Andrew Perez, you see, wasn’t a guy I ever shook hands with. Never even saw a picture. His name was just… everywhere. All over this piece of software I got handed. Like a digital ghost who’d had a bit too much coffee and not enough sleep when he wrote things. It was a legacy system, and boy, did it have a legacy.
My Journey into the Perez Zone
My “practice” with the work of Andrew Perez started on a Monday. I was told, “Just get this feature working.” Simple, right? Wrong. Opening up the codebase was like stepping into a maze designed by someone who really, really liked spaghetti. Lots of it. Tangled, confusing spaghetti.
First thing I did was just try to read it. I spent days, man, literal days, just trying to follow the logic. It was like deciphering ancient hieroglyphics, but with more semicolons. Variable names like `x1`, `temp_var_final_for_real_this_time`, and functions that stretched for what felt like miles. Comments? Forget about it. If there were any, they usually said something totally unhelpful like `// this is a loop`.
My process became pretty systematic, out of sheer desperation:
- Step 1: Coffee. Lots of it. The stronger, the better.
- Step 2: Pick a small section. Try not to look at the whole monster at once, or despair would set in.
- Step 3: Trace. I’d manually trace variables, draw flowcharts on a giant whiteboard. My office started looking like a conspiracy theorist’s den.
- Step 4: Isolate and test. If I thought I understood a tiny piece, I’d try to test it in isolation. Usually, it would blow up in my face.
- Step 5: Document my findings. I started leaving comments like crazy. Real comments, explaining what the heck this cryptic code was supposed to be doing. I felt like I was leaving notes for future archaeologists.
There were days I’d just stare at the screen, wondering what Andrew Perez was thinking. Was he under a crazy deadline? Did he just not care? Or maybe he was a genius and I was too dumb to see the brilliance? Nah, probably not the last one. This stuff was objectively a mess.

One time, I found this one module that handled user authentication. It looked like it had been patched and re-patched about a dozen times.
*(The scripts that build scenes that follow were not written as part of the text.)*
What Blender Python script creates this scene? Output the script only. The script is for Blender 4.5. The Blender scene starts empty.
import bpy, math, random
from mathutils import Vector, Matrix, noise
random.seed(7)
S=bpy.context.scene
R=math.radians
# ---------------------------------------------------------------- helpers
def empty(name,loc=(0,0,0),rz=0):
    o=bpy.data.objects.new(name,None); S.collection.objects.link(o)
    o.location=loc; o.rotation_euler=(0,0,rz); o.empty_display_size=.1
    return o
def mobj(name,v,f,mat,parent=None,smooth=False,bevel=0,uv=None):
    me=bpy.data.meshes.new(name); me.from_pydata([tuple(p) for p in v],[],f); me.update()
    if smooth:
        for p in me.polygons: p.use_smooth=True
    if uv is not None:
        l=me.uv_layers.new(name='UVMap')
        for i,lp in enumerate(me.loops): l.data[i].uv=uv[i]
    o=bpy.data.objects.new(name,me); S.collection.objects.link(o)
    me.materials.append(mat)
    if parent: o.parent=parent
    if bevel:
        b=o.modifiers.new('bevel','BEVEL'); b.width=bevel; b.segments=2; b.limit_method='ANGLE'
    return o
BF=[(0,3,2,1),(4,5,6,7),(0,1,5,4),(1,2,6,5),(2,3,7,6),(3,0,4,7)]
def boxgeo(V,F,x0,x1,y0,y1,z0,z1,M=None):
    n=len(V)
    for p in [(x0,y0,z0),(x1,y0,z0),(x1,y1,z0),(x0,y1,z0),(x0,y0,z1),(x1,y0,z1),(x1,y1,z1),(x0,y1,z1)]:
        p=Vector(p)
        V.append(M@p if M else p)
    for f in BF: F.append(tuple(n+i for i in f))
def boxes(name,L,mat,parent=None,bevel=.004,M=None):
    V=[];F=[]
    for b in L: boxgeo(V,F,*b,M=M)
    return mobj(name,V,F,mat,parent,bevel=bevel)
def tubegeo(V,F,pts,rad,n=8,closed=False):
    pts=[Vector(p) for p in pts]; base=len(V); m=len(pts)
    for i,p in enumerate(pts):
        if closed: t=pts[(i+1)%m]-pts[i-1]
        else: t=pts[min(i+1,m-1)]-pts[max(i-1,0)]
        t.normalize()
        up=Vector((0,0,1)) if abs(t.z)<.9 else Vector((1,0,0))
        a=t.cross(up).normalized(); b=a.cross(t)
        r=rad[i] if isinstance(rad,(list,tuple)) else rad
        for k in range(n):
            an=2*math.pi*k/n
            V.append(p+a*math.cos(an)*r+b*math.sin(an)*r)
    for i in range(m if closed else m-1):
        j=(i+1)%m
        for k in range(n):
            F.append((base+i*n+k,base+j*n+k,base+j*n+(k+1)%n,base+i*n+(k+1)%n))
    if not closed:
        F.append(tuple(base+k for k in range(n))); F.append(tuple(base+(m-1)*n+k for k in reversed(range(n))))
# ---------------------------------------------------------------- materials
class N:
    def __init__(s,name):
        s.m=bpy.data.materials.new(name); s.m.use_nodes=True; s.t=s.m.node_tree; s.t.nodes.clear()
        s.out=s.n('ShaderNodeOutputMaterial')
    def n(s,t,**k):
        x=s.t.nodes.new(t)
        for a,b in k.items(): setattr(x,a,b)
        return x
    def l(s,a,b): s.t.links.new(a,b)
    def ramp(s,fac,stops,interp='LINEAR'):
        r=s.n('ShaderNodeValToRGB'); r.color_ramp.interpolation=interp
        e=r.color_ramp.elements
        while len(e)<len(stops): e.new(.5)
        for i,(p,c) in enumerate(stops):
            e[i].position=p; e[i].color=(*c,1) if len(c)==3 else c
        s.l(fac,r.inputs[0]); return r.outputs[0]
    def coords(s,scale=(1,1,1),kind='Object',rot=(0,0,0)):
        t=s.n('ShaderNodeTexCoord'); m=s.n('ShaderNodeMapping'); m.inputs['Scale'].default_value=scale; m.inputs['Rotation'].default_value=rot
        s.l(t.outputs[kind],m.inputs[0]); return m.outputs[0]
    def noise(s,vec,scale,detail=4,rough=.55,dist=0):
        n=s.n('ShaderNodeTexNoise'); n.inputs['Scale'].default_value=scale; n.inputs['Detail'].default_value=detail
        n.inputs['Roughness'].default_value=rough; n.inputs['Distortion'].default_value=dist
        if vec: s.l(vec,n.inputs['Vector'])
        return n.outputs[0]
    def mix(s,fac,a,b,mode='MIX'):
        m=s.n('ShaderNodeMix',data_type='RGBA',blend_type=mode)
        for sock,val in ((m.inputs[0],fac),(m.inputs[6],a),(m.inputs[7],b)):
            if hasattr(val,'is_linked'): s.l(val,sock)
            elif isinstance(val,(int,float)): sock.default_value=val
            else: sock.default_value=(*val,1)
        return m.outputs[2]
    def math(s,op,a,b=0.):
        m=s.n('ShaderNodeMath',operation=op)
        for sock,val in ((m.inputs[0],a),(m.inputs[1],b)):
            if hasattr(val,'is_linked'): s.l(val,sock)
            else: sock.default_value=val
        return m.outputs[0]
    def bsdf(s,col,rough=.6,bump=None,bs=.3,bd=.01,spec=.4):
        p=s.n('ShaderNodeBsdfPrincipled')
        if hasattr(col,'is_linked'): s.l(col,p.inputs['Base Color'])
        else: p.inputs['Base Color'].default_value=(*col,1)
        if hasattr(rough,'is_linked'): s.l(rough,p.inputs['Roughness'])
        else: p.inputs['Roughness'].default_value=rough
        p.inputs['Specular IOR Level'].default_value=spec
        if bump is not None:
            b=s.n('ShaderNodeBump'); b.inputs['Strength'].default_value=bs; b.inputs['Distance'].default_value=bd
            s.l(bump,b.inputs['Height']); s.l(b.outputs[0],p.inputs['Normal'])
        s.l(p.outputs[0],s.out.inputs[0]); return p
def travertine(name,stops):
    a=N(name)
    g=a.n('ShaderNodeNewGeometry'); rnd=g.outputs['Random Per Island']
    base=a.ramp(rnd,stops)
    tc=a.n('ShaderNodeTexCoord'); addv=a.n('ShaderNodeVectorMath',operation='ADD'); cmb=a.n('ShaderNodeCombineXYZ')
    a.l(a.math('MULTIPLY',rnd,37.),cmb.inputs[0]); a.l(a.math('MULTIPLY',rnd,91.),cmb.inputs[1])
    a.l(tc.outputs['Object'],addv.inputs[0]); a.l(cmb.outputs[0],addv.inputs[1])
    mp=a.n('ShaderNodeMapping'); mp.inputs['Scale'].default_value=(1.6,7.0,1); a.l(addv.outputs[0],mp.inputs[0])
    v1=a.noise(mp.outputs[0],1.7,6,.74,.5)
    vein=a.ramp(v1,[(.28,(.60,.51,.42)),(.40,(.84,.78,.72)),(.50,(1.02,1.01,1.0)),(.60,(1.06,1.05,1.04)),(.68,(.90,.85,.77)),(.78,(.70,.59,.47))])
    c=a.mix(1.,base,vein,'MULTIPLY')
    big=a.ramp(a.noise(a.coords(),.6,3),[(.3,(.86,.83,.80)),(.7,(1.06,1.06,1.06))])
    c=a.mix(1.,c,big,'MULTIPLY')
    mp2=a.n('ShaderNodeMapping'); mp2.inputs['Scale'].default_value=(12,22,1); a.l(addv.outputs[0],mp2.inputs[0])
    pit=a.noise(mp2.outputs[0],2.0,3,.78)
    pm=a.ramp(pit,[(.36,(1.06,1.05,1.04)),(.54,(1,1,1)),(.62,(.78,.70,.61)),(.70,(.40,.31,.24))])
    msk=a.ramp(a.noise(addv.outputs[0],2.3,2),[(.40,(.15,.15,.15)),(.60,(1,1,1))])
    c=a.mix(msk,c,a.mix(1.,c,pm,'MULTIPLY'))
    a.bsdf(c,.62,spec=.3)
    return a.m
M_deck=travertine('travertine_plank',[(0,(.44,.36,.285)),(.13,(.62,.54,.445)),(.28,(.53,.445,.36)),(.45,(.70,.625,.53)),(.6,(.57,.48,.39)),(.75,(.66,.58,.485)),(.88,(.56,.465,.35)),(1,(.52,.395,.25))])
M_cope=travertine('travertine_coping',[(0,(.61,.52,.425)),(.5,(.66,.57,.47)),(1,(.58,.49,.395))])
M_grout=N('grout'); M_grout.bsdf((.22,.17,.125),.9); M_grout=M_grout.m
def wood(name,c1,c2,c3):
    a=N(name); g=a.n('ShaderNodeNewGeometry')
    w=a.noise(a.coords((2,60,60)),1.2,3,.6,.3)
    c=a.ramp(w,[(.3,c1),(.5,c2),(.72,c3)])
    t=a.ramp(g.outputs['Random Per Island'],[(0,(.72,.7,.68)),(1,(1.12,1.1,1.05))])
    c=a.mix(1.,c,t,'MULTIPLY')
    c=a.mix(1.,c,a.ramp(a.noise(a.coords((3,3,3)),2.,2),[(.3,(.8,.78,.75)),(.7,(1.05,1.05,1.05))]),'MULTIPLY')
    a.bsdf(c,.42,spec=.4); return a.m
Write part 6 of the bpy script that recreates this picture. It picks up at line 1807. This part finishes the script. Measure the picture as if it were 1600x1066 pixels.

Each patch was layered on top, like digital band-aids over a festering wound. Fixing one bug in it was like playing Jenga with a very wobbly tower. You’d fix one thing, and three other things would come crashing down.
What Came Out of It
Eventually, after a whole lot of figurative blood, sweat, and tears (and actual coffee), I got the feature working. And then another. And another. I didn’t rewrite the whole thing – nobody had the budget or time for that. But I managed to tame some of the wildest parts. I carved out little islands of sanity in the Perez-ocean of chaos.
What did I get out of this “practice”? Well, I got really good at debugging terrible code. I learned a ton about defensive programming. And I developed an almost religious zeal for writing clean, well-documented code myself. You don’t want to be the next “Andrew Perez” for someone else, you know?
It also taught me a lot about patience. And about how some companies just let these situations build up. They see the short-term gain of getting something out the door quickly, but they don’t see the long-term pain it causes down the line for guys like me who have to clean it up. So yeah, that was my deep dive into the world of Andrew Perez. Not exactly a walk in the park, but definitely an experience.